Musician at Davos to Promote ‘New Way of Learning’

By on February 3, 2015 at 10:16 pm |

From USA Today, originally posted on 01/22/2015:

Press Conference: 'Will.I.Am': William Adams, Georg Schmitt

Image: speaking at the Davos press conference. Photo courtesy of the World Economic Forum.

USA TODAY – The Black Eyed Peas co-founder and frontman — his full legal name is William Adams — spoke while sitting in a side room of a plush hotel in the Swiss ski resort of Davos. Visible on his wrist was one of the sleek Puls smartwatch-type devices that he launched last year.

Will, 39, is appearing at the annual meeting of the World Economic Forum this week to talk about how technology can provide what he called a “new way of learning” as well as new skill sets and opportunities for communities and populations traditionally under-served by entrepreneurs.

In particular, he wants more young people from under-privileged backgrounds to aspire to be entrepreneurs, and to help accelerate that process.

“Technology is a multitrillion-dollar industry if you take telecoms, hardware and software and couple it all together, and annually it (represents) gobs and gobs of money. But for some reason, kids in inner cities and even in good neighborhoods don’t dream down that avenue by default,” he said.

“It’s not like any of them ever wake up in the morning and say, ‘Man, I’m going to get my Michael Dell on,'” he added, referring to the Texan-born entrepreneur and founder of the computer firm Dell.

“Why aren’t kids wanting to go that route? Why don’t they try to Bill Gates it and think, ‘If I come close at least I’m still cool,'” he said. Gate is the noted billionaire and software mogul who started Microsoft and now spends the majority of his time on philanthropic activities.

“Role models,” he said. “That’s why. There’s no one they can relate to. Let’s take football,” he said, continuing to elaborate.

“If someone asks (someone from the inner city) what they want to be when they grow up, they’re going to say, ‘I want to be a running back.’ Now, that’s an eight-year career or something, and no one every really sees your face. And yet you have kids every day trying to be a running back. There’s no one practicing coding in the hood,” he said.

Part of his answer to that situation is his angel charitable foundation that supports scholarships and initiatives that provide financial assistance and mentoring programs in schools and beyond. The focus is on science and technology, and learning outside the classroom on activities such as robotics.

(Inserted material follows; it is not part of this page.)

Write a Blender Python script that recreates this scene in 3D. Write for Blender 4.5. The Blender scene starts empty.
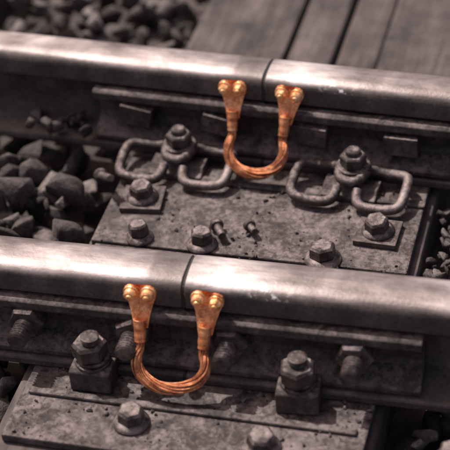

Asked whether he felt adequately supported by the United States government in his efforts, he hesitated, then said, “It’s gotten to the point where I don’t even know how they can help. It puzzles me. It really does.

“Last year, I was like ‘Wow, I’ve got all these programs that I’ve paid for myself and I will have to pay freakin’ tax on them.’ But I don’t want to complain because the results with the kids are what I’m interested in, and it’s something I’m passionate about.”

As a musician, producer, director, education advocate, philanthropist, designer and onetime creative director (Intel, 2011-2013), Will fits one type of Davos mold: the successful do-gooder who wants to give back.

The Black Eyed Peas have sold 33 million albums and 58 million singles and Will has worked with some of the industry’s biggest names, including Michael Jackson, Rihanna, Usher, Miley Cyrus and Britney Spears. He is the co-founder of Beats Electronics, the creators of Beats by Dre headphones. He has collaborated with Coca-Cola on recycling projects.

In the United Kingdom, where he spends about five months a year, he’s a coach on the hit TV hit show The Voice. His film credits include starring roles in Rio, Madagascar 2: Escape To Africa and X-Men Origins: Wolverine.

He is also the first musician to send a song to Mars.

He said in Davos on Thursday that at this point in his life — 20 years after he started the Black Eyed Peas — technology and innovation probably interest him more than making music.

“I don’t want to be competing with 25 year olds now,” he said. “I’d rather make technology that folks can create on, express themselves with and connect on.”